You could make the argument that it’s a disservice to the public, and yourself, to put your head in the sand. Atlantic writer David Frum, in his recent cover story “How to Build an Autocracy,” imagines the all-too-real possibility that a Trump presidency could result in few structural changes, but widespread malaise and a frightening consolidation of power. He paints a picture of the year 2021 in which most left-leaning Americans have been driven to greener online pastures.

“Nobody’s repealed the First Amendment, of course, and Americans remain as free to speak their minds as ever — provided they can stomach seeing their timelines fill up with obscene abuse and angry threats from the pro-Trump troll armies that police Facebook and Twitter,” Frum writes. “Rather than deal with digital thugs, young people increasingly drift to less political media like Snapchat and Instagram.”

Perhaps people will become so overwhelmed or desensitized to unending controversy and the assault on decency that some social networks become unusable. Instagram, in that world, could offer a dangerous illusion. It turns into a way to suppress how we truly feel. In shallow and privileged ways, it would ask, “How bad can it really be, if my most recent photo of a ski trip got 52 likes?”

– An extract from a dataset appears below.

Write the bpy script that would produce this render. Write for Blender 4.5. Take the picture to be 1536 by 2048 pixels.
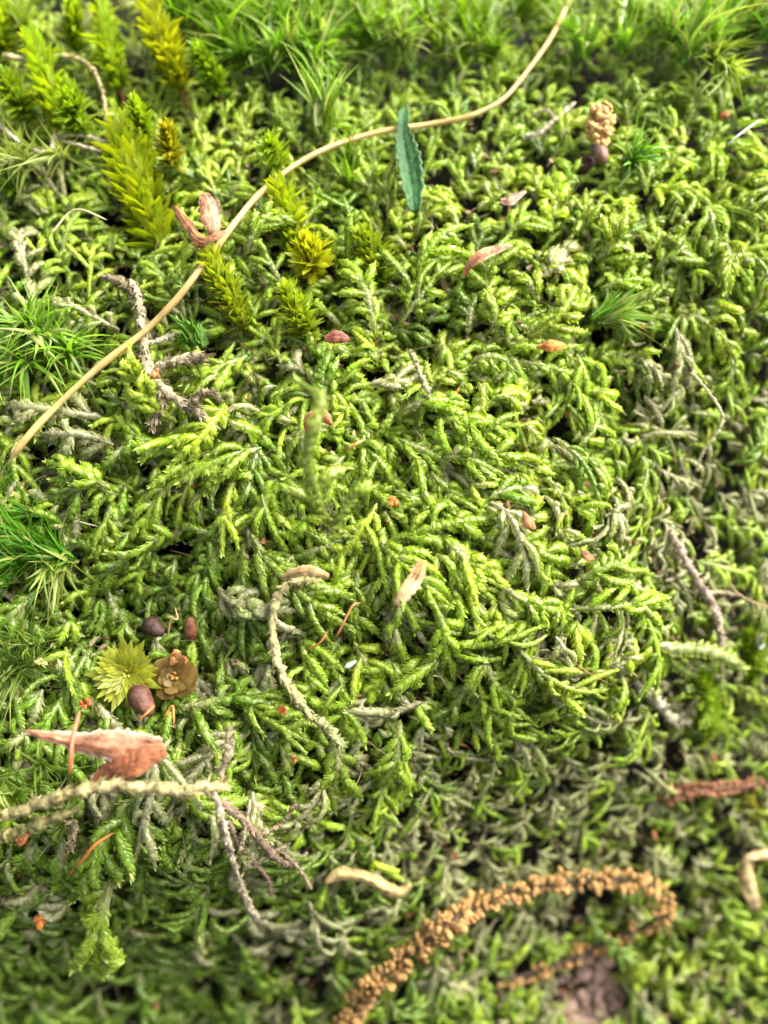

But we’re not there yet. Twitter, Facebook, Medium, and countless other avenues for speech remain active forces in modern American society. Malaise has not set in, at least not for the tens of millions of people who continue to protest, share important stories, and document the historic and often abhorrent events unfolding in the first month of this administration.

So head to Instagram, if you need a moment to breathe. You’ll find selfies and good meals and exquisitely filtered landscape shots. You’ll see memories people cherish, and moments that will live on for years. More than anything, though, you’ll find your friends enjoying themselves. That’s a necessary reminder, to highlight what it is we risk losing if complacency and cynicism take hold and don’t let go.